Concludo leggendo un brano del discorso di  Giuseppe Dossetti nel 1988, in occasione del  conferimento della cittadinanza onoraria del Comune di Cavriago, pubblicato nell’opuscolo  intitolato «Ho imparato a guardare lontano».   «… Nel 1942 ho ritrovato i vecchi compagni i  quali anche loro avevano fatto la loro carriera, per  così dire, una carriera diversa dalla mia. Emore  Gilli, Oder Boni, Ugo Boni avevano conosciuto le  galere del fascismo. Io avevo fatto l’Università  ancora abbastanza tranquillamente, loro invece  avevano subito le persecuzioni politiche conseguenti alla loro formazione e alla loro partecipazione già da allora all’antifascismo. Li ho ritrovati, li ho ascoltati, lunghi interminabili colloqui. Direi che allora ho  imparato l’ascolto, ho imparato il rispetto anche là  dove non potevo condividere le idee. E poi più  avanti (negli anni immediatamente successivi e  durante la Resistenza e l’immediata liberazione) pur  quanto non potevo condividere la prassi e le azioni,  c’è stato sempre l’ascolto, un ascolto che mi ha  cambiato, perché è stato un ascolto profondo, leale,  e sempre di più ho assunto progressivamente non il loro inquadramento generale, ma l’assunzione dei  loro problemi e l’assunzione dell’esigenza di  cambiamenti profondi della nostra struttura sociale e della nostra politica civile. Io debbo a Cavriago una  parte sostanziale della mia formazione esistenziale.   L’impegno, l’Università, gli studi post  universitari, direi che non mi hanno dato tanto,  questa è l’affermazione che può stupire, quanto mi  ha dato esistenzialmente Cavriago. Non è una  dichiarazione che pronuncio adesso per la volontà di lusingarvi, è una riflessione profonda su la mia  lunga esistenza. Se io fossi stato solo l’universitario  o anche il professore di diritto, se fossi stato solo  quello potrei dire adesso che sarei stato ben povero,  forse ricco maggiormente di scienza, ma certo più  povero e più limitato, meno aperto su tanti problemi  della esistenza ai quali sono stato iniziato qui a  Cavriago dall’ascolto dei miei vecchi compagni  delle elementari, soprattutto di loro. Quindi se ho  fatto l’Università a Bologna, direi che ho fatto degli  studi a Bologna e ho fatto l’Università della vita a  Cavriago”.  

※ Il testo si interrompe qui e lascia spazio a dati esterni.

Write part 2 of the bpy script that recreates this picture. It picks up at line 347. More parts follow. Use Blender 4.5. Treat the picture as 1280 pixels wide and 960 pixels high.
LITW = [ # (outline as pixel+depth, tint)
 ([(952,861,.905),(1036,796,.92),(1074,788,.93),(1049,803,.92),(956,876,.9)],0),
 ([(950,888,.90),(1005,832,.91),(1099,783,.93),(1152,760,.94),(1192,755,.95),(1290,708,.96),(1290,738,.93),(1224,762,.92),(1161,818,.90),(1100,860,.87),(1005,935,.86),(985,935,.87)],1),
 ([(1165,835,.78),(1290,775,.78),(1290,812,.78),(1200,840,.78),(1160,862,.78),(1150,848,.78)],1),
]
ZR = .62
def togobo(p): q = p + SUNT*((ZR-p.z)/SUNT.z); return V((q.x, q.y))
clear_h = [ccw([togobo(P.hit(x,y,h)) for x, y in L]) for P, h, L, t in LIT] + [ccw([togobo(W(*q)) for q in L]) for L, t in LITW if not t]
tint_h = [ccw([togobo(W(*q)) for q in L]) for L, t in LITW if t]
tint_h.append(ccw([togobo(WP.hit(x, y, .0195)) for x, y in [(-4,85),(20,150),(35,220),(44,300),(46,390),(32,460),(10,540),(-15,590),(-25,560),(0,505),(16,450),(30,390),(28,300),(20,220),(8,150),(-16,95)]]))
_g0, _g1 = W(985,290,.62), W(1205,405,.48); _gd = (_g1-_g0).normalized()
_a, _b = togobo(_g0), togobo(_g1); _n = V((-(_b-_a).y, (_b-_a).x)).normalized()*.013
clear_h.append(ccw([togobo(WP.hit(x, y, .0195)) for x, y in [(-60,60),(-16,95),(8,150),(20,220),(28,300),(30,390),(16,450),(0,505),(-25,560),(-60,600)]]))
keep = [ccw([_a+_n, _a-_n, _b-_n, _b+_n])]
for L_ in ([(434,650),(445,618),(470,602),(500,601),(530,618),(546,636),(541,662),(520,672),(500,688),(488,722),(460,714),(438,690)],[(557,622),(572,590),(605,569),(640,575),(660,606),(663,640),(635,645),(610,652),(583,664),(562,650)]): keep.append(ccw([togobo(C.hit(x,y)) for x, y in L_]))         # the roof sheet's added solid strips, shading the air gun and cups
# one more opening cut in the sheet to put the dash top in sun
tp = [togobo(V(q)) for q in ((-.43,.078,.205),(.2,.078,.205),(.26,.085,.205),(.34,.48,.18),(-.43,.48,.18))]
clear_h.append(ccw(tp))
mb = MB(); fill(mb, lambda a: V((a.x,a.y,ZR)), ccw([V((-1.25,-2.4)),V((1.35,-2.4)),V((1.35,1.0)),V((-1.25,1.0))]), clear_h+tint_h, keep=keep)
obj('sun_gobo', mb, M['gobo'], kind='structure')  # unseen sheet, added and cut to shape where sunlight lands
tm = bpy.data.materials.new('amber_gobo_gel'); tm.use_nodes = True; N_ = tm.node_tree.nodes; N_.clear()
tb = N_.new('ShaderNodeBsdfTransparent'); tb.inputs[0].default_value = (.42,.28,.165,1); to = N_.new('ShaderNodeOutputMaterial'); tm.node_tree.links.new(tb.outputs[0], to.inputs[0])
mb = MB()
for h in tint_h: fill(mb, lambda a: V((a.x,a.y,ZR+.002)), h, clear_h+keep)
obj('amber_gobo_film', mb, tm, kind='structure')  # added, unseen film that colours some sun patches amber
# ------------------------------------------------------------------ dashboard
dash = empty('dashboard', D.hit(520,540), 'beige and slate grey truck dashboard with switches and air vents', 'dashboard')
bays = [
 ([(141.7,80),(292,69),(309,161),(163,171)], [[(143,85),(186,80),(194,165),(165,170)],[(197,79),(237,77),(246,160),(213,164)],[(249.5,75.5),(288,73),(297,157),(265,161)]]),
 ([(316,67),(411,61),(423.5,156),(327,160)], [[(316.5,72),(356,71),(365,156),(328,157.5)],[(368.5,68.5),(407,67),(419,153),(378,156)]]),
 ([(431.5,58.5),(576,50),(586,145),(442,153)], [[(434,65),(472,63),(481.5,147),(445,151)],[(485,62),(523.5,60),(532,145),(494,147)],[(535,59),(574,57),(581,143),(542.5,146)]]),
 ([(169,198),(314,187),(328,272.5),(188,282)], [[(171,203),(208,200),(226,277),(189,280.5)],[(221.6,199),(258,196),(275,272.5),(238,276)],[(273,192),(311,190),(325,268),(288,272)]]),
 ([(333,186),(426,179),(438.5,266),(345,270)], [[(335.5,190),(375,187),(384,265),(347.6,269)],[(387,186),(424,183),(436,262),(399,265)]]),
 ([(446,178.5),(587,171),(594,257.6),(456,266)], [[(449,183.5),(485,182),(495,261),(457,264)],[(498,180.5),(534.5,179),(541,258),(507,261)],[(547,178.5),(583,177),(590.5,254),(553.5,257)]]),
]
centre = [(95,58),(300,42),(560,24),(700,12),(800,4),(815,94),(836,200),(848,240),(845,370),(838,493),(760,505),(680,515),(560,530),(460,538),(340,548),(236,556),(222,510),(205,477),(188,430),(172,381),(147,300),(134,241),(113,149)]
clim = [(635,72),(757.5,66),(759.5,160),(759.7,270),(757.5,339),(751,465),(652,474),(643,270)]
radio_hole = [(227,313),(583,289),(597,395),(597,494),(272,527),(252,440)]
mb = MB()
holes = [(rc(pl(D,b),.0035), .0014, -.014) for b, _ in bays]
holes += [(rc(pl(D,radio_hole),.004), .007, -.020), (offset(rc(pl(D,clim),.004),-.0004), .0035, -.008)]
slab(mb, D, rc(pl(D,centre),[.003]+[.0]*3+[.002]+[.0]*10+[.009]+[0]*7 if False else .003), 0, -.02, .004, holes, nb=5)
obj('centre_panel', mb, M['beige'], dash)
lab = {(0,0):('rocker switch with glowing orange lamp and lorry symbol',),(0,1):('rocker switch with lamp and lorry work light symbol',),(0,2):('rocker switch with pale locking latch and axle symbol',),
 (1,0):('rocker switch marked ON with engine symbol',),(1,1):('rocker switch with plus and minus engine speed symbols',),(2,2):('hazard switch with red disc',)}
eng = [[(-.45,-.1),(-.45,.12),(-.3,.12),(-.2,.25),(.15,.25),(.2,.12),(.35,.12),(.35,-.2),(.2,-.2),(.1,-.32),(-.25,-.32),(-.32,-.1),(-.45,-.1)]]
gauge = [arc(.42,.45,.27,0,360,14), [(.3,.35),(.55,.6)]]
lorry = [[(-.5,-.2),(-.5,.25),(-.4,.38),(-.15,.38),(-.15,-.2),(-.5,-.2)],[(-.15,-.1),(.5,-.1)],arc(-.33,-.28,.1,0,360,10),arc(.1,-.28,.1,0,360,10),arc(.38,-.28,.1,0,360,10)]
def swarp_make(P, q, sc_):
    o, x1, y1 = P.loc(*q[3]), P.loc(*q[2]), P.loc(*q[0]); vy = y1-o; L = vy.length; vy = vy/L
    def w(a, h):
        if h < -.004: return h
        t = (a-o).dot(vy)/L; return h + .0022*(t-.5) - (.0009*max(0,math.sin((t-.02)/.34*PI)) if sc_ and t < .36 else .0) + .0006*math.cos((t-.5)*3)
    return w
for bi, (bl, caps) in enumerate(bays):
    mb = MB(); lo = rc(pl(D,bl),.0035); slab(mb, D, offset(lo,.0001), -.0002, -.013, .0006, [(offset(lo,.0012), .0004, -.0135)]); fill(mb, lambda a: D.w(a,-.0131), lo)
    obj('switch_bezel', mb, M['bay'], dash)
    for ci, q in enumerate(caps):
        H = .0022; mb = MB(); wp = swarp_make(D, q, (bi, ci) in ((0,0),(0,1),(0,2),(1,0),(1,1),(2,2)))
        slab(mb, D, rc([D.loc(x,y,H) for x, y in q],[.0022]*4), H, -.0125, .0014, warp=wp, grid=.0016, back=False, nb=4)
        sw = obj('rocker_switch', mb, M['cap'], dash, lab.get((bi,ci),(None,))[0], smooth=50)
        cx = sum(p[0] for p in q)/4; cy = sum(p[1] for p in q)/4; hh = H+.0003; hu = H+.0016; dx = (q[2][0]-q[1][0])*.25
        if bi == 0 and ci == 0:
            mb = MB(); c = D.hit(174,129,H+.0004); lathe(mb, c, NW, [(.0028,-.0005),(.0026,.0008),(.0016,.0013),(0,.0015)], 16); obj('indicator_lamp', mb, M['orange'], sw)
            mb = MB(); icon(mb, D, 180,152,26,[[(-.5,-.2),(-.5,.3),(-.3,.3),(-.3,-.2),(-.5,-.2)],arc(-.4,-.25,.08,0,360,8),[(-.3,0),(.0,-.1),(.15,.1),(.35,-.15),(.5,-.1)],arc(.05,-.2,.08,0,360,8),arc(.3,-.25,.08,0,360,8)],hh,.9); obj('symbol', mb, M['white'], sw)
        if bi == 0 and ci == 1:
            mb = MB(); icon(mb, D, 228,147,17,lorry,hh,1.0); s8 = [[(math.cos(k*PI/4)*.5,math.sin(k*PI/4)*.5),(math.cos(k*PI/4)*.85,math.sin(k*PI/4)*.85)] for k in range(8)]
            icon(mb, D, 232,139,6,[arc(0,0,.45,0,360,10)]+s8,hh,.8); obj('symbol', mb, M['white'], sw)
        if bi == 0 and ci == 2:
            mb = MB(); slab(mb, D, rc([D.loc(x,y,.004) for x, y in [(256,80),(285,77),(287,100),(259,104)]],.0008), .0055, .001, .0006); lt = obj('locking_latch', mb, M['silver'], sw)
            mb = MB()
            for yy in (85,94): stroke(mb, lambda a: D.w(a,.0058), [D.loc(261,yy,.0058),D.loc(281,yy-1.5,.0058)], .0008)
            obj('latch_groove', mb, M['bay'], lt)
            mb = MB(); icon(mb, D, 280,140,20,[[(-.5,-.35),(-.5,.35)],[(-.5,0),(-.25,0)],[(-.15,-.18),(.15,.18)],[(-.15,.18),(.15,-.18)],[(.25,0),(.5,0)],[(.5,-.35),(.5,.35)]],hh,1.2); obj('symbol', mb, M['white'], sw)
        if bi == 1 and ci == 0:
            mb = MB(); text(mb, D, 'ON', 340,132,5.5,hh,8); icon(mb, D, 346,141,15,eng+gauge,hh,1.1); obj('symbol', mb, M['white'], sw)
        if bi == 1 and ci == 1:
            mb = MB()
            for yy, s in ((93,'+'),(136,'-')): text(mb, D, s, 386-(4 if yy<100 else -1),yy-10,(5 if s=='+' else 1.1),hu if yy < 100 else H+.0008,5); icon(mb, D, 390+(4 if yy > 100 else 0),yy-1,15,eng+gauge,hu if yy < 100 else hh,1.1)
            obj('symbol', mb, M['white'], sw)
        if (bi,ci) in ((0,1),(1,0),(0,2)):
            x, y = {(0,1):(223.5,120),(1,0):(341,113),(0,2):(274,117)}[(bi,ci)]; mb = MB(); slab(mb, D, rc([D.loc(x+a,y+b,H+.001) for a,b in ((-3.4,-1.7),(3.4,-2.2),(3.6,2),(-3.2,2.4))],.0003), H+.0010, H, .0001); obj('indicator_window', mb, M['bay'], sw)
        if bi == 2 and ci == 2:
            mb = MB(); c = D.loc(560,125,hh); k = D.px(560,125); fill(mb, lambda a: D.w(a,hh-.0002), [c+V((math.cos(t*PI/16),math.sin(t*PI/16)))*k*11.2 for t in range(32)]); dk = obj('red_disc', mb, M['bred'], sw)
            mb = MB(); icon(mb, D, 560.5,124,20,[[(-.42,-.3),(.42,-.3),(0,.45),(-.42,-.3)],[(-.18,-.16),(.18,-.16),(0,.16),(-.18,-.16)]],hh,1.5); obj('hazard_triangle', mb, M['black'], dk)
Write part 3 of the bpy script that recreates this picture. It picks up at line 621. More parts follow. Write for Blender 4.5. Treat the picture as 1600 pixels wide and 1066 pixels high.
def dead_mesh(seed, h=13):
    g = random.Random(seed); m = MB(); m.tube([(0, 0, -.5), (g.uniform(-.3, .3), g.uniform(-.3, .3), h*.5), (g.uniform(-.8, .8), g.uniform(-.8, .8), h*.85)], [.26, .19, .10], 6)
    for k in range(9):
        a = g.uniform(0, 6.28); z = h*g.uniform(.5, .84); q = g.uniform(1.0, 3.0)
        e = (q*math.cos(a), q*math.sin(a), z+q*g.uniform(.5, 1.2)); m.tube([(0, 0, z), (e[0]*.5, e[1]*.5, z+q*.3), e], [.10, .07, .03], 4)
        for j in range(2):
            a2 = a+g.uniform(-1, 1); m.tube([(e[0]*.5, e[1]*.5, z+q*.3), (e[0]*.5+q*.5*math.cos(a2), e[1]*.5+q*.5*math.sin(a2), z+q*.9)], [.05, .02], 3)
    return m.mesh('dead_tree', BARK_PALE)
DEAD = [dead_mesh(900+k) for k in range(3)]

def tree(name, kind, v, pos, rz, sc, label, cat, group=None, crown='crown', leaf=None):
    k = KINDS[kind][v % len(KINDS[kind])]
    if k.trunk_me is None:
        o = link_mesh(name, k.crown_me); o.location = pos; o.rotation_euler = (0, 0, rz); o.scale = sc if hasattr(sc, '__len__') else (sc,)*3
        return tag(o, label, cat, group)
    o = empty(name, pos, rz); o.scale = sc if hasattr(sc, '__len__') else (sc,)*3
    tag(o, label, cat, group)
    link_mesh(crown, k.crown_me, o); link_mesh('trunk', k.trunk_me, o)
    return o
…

Nota: ho scritto questa comunicazione valendomi di informazioni fornitemi dai miei compagni di  Cavriago (Onder Boni lo conobbi quando era  segretario della Federazione del Pci di Reggio  Emilia, da William Casotti ex sindaco di Cavriago e autore del libro ”Un partito, un paese i comunisti a  Cavriago), e dal libro di Salvatore Fangareggi “Il  partigiano Dossetti”.